Gegenüber dem Campus der Otto-von-Guericke-Universität setzte der Kölner Künstler Gunter Demnig unter großer öffentlicher Anteilnahme Stolpersteine in den Fußweg ein, die vor Ort an die Magdeburger Zirkusfamilie Blumenfeld erinnern, die auch weit über die Grenzen Deutschlands hinaus bekannt und geschätzt war.

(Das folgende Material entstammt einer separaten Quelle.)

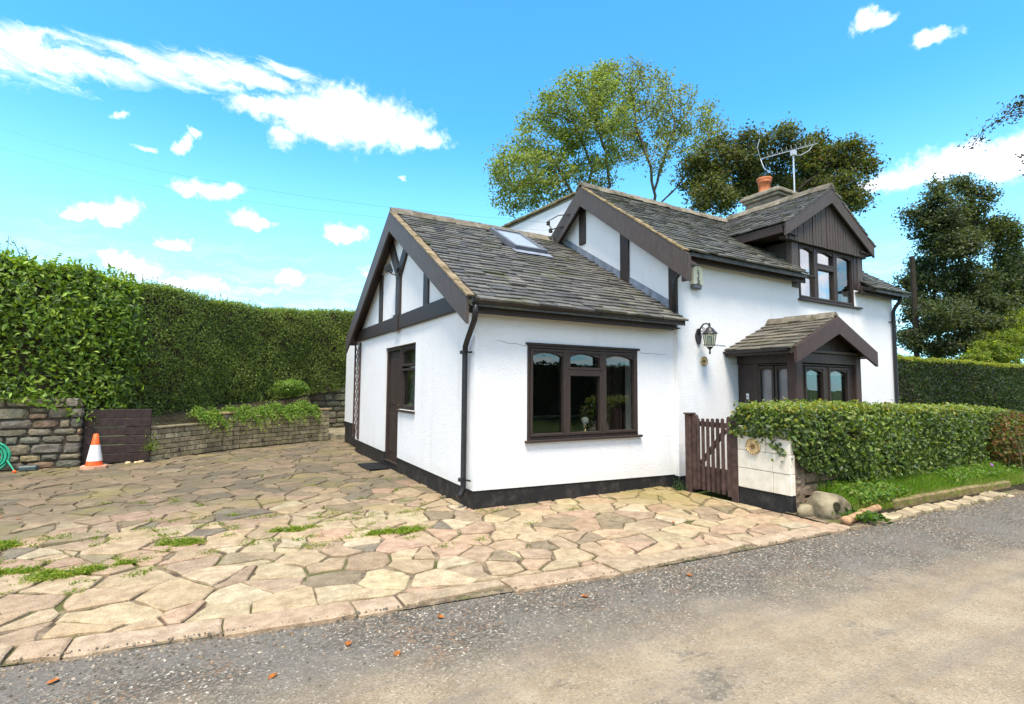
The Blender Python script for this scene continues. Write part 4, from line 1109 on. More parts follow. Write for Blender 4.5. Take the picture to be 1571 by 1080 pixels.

Die Steine im Fußweg lassen unsere Gedanken stolpern, sie machen uns erinnern an den Verlust von Menschen. Sie zeigen den Angehörigen, dass man sich ihrer gemeinsam erinnert. Elf Stolpersteine erinnern seit einiger Zeit nachdrücklich an die Blumenfelds – an Rosa, Alex, Alfons, Ruth, Olympia, Alfred, Alice, Willy, Fritz und Erich. Die Artisten, Clowns und Dresseure betrieben mit großem Erfolg den ersten festen und größten Zirkusbau Deutschlands. 2890 Sitzplätze hatte der Prachtbau in der Königsstraße, dazu Stallungen, ein Kino und Geschäfte. Vor allem die Reitdarbietungen gehörten zum täglichen Programm der Artisten und ihrer Helfer. 117 Jahre hatte das Familienunternehmen Tausenden Menschen durch harte Arbeit und eine unverwechselbare Leidenschaft die Faszination Zirkus näher, sie zum Weinen, Lachen und Staunen gebracht, bevor es 1928 seinen Betrieb aufgeben musste. In verschiedenen anderen Zirkussen priesen die Künstler ihr Können, doch der Arm der unmenschlichen NS-Gesetze griff nach ihnen auch außerhalb Deutschlands. Die Mitglieder der Familie wurden in den Jahren 1938 bis 1943 in die Konzentrationslager Buchenwald, Theresienstadt, Auschwitz und Majdanek deportiert und umgebracht.